» WHAT IS NEEDED: Keep to the lines between the one holding "Write a Blender" and the one holding "sc.view_settings.exposure = 0.95", inclusive, and write them out exactly.

▬▬▬

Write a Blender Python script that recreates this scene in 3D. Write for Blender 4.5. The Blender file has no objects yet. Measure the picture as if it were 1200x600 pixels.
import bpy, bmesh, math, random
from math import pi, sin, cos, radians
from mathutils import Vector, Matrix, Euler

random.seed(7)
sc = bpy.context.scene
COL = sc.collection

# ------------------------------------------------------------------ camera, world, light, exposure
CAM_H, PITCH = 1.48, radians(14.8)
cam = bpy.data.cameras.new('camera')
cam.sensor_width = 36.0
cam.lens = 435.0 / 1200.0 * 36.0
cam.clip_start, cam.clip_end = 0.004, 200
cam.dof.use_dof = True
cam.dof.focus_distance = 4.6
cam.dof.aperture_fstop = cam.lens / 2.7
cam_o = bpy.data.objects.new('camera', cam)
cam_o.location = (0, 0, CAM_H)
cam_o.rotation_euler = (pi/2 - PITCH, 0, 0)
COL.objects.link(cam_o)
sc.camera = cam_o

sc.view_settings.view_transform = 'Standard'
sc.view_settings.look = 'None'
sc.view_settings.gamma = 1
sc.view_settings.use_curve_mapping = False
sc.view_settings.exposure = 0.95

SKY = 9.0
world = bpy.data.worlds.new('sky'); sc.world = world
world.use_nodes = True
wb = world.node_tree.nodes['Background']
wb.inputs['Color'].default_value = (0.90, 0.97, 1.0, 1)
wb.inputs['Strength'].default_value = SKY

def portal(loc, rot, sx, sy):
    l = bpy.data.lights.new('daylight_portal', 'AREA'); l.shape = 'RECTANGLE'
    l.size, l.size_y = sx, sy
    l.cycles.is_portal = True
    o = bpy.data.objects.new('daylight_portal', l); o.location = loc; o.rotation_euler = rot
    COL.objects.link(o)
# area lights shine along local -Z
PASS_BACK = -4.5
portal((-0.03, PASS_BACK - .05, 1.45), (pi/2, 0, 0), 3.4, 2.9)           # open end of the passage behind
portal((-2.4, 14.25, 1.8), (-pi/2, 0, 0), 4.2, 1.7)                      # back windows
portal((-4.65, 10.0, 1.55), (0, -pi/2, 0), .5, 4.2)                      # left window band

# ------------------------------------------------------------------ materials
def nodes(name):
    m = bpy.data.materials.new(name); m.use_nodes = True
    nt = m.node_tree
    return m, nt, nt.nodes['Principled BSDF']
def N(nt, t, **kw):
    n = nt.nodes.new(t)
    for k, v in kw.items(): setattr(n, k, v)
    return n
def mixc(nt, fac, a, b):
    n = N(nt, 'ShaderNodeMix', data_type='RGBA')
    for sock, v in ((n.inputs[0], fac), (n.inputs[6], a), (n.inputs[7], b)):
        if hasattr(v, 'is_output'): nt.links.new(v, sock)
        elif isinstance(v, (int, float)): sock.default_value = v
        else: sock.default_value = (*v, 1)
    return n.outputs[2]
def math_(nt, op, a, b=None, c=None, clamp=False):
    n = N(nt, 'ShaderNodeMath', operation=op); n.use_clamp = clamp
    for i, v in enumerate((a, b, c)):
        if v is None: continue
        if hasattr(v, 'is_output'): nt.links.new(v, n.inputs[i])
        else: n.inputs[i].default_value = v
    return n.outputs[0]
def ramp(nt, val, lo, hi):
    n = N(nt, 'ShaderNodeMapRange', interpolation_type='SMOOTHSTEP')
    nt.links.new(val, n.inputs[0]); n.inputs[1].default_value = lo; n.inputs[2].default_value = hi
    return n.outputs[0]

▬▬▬

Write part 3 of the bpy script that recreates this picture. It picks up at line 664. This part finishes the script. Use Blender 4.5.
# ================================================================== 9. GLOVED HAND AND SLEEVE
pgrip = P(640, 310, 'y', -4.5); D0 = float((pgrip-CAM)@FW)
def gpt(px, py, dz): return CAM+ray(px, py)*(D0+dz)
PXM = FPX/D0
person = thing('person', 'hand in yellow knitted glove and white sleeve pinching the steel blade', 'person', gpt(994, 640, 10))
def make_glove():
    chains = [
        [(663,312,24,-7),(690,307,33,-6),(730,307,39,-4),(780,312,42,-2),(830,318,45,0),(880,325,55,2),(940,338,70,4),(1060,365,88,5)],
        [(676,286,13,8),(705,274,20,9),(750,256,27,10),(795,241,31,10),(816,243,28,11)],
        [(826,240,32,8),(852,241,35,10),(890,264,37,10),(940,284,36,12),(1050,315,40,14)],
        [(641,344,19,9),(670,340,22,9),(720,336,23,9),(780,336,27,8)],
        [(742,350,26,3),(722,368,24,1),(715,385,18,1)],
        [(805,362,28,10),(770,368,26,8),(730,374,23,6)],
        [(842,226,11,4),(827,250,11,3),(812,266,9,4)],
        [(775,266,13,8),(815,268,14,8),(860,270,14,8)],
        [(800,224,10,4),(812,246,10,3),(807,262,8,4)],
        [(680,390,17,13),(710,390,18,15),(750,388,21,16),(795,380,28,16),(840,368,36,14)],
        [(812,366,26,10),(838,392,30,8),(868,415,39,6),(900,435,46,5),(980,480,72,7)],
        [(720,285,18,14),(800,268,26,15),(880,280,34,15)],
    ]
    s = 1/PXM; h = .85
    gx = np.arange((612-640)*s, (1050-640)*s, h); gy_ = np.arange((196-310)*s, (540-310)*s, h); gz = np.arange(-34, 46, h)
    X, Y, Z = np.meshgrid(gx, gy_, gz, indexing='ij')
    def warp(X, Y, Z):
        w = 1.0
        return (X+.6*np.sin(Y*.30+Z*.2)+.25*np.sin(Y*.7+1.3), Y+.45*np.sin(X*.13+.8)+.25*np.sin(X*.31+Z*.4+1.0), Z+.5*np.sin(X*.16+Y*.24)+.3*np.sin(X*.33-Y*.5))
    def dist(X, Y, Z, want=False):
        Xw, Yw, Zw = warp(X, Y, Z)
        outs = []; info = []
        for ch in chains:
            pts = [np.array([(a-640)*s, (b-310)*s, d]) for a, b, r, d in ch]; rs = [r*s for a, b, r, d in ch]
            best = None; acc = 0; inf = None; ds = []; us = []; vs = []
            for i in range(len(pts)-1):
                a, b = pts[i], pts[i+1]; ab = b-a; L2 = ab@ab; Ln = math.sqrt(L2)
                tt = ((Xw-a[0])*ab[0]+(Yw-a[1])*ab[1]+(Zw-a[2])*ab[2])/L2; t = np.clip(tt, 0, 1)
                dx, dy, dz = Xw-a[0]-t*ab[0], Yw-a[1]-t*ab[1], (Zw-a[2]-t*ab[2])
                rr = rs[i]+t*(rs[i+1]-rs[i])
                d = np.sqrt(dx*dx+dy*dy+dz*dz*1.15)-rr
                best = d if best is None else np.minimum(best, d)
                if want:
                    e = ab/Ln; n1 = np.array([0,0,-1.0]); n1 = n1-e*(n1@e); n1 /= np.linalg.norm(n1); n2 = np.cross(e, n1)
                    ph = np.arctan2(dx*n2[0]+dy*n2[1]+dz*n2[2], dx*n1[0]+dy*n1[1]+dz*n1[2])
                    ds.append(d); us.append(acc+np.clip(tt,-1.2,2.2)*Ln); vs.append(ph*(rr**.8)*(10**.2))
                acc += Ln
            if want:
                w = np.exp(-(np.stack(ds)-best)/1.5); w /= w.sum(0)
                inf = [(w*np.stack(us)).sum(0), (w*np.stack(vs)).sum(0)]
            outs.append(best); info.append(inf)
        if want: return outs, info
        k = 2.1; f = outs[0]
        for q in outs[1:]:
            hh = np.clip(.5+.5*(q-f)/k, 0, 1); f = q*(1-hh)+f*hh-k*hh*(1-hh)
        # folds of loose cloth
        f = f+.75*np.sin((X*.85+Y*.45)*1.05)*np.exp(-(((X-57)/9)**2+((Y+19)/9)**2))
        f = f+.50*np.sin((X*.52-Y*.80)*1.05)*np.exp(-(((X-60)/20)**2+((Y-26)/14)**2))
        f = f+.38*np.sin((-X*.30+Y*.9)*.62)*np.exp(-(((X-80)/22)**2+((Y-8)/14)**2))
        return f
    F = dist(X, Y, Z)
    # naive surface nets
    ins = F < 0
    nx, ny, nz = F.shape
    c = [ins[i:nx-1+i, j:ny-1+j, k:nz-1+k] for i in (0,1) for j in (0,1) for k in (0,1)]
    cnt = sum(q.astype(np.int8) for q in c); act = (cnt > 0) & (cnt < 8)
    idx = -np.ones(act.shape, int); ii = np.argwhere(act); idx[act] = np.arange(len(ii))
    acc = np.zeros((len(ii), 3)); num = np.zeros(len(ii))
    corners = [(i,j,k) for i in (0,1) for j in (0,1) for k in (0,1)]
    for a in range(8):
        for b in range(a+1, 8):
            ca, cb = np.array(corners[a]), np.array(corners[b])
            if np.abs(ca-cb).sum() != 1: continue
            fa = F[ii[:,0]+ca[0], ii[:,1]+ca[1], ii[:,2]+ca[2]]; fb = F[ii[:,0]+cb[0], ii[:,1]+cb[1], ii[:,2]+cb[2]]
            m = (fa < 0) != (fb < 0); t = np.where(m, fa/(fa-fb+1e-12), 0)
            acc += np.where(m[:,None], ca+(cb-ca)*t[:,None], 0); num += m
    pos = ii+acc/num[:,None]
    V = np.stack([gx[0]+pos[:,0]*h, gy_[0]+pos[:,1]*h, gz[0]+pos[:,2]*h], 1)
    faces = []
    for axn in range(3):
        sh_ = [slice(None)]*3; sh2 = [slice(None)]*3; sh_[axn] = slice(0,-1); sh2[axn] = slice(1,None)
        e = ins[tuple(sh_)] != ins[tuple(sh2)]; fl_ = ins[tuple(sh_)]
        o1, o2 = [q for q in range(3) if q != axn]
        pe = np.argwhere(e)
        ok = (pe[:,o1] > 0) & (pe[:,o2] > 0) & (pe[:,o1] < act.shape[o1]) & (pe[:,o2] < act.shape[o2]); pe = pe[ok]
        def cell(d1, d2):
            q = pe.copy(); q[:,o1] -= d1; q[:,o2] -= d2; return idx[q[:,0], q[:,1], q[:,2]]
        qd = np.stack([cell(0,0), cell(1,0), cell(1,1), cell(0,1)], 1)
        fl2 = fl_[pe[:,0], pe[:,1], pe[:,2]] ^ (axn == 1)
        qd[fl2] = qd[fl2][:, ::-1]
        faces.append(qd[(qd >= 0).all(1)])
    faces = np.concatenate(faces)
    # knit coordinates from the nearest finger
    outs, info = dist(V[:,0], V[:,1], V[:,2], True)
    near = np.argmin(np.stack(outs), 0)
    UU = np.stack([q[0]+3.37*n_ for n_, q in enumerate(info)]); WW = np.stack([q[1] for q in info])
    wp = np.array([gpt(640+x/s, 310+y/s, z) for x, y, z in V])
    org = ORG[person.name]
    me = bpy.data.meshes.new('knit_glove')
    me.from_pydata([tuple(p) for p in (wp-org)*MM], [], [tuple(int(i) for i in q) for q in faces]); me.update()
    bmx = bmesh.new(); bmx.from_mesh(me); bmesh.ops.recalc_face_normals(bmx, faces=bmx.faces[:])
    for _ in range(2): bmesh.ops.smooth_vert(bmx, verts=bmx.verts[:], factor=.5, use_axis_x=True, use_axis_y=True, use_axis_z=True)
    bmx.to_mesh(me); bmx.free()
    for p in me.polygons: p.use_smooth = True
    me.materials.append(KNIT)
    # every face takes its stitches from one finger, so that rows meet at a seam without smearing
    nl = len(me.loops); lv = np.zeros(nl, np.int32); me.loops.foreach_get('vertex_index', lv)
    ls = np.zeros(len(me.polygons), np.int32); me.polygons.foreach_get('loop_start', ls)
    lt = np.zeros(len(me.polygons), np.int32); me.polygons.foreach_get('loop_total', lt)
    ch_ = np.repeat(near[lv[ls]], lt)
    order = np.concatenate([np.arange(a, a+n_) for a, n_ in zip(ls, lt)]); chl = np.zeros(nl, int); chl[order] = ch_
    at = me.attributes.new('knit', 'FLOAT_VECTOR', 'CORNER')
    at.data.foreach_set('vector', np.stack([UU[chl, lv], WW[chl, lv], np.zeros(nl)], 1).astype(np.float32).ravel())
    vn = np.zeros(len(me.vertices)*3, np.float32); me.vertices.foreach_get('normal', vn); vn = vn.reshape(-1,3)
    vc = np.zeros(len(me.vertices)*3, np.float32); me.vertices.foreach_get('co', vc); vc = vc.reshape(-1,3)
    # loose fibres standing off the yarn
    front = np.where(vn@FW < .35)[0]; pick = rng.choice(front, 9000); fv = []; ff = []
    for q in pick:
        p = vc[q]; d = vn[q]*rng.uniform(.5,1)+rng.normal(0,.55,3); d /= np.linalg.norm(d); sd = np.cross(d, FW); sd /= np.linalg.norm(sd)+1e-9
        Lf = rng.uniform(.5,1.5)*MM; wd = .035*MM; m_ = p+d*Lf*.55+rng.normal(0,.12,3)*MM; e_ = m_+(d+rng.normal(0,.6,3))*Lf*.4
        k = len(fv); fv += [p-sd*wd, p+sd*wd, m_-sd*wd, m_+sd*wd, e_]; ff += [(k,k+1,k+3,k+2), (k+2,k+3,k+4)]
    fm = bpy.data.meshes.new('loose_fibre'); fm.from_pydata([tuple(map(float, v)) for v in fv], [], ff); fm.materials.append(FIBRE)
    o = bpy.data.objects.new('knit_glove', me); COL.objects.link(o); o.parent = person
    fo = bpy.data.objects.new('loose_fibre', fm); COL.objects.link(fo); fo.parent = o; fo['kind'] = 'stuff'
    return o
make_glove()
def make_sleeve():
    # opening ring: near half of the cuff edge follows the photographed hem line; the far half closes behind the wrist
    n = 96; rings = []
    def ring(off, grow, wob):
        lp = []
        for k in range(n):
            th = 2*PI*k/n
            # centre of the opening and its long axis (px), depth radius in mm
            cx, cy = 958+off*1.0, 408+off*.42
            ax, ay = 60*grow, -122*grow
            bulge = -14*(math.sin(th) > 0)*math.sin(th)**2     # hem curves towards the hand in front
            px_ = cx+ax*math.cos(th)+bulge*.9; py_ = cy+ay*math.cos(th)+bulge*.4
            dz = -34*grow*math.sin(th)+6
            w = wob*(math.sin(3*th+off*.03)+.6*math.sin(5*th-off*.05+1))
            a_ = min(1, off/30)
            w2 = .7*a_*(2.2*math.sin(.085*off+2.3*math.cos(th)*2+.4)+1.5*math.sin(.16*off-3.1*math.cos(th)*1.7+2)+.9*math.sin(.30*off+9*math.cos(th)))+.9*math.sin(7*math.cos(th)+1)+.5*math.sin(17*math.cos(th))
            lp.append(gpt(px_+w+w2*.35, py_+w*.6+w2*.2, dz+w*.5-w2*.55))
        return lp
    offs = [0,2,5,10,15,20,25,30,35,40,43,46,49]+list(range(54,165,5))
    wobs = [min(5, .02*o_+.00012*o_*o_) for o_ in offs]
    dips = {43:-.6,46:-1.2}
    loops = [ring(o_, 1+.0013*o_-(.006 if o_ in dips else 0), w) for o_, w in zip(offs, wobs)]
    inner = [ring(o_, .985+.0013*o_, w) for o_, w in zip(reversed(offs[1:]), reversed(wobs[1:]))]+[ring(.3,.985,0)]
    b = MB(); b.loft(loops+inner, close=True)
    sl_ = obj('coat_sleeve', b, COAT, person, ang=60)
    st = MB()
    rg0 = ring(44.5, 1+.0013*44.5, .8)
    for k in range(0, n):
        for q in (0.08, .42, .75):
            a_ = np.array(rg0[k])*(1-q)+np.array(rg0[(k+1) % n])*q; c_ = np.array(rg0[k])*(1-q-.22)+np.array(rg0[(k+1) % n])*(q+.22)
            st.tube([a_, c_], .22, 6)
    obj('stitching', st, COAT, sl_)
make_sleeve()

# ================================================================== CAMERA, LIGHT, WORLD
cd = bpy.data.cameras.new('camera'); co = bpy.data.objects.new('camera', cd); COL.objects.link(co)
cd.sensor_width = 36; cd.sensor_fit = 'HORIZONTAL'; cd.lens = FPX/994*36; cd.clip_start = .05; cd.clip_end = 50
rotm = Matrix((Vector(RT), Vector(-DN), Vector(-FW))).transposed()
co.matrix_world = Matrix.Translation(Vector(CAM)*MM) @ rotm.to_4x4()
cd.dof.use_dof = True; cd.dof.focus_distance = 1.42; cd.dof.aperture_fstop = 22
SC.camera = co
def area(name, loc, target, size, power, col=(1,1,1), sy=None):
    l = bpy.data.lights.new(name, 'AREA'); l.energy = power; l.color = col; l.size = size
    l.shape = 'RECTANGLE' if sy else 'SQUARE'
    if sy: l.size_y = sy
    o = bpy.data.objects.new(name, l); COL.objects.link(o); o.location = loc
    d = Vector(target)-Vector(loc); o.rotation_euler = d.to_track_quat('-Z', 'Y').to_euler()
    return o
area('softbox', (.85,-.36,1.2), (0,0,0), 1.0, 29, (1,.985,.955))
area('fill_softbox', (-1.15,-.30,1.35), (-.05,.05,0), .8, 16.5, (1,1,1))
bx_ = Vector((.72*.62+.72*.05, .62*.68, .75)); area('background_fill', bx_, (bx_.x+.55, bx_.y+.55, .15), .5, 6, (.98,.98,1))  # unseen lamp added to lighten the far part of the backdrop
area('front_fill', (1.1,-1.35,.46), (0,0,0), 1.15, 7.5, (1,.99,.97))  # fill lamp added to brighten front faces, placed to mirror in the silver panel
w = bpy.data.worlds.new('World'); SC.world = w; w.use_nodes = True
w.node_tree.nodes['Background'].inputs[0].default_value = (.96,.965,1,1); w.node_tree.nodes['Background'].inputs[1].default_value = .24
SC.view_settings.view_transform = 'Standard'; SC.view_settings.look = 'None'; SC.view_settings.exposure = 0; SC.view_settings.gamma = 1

▬▬▬

» CORRECT OUTPUT:
Write a Blender Python script that recreates this scene in 3D. Write for Blender 4.5. The Blender file has no objects yet. Measure the picture as if it were 1200x600 pixels.
import bpy, bmesh, math, random
from math import pi, sin, cos, radians
from mathutils import Vector, Matrix, Euler

random.seed(7)
sc = bpy.context.scene
COL = sc.collection

# ------------------------------------------------------------------ camera, world, light, exposure
CAM_H, PITCH = 1.48, radians(14.8)
cam = bpy.data.cameras.new('camera')
cam.sensor_width = 36.0
cam.lens = 435.0 / 1200.0 * 36.0
cam.clip_start, cam.clip_end = 0.004, 200
cam.dof.use_dof = True
cam.dof.focus_distance = 4.6
cam.dof.aperture_fstop = cam.lens / 2.7
cam_o = bpy.data.objects.new('camera', cam)
cam_o.location = (0, 0, CAM_H)
cam_o.rotation_euler = (pi/2 - PITCH, 0, 0)
COL.objects.link(cam_o)
sc.camera = cam_o

sc.view_settings.view_transform = 'Standard'
sc.view_settings.look = 'None'
sc.view_settings.gamma = 1
sc.view_settings.use_curve_mapping = False
sc.view_settings.exposure = 0.95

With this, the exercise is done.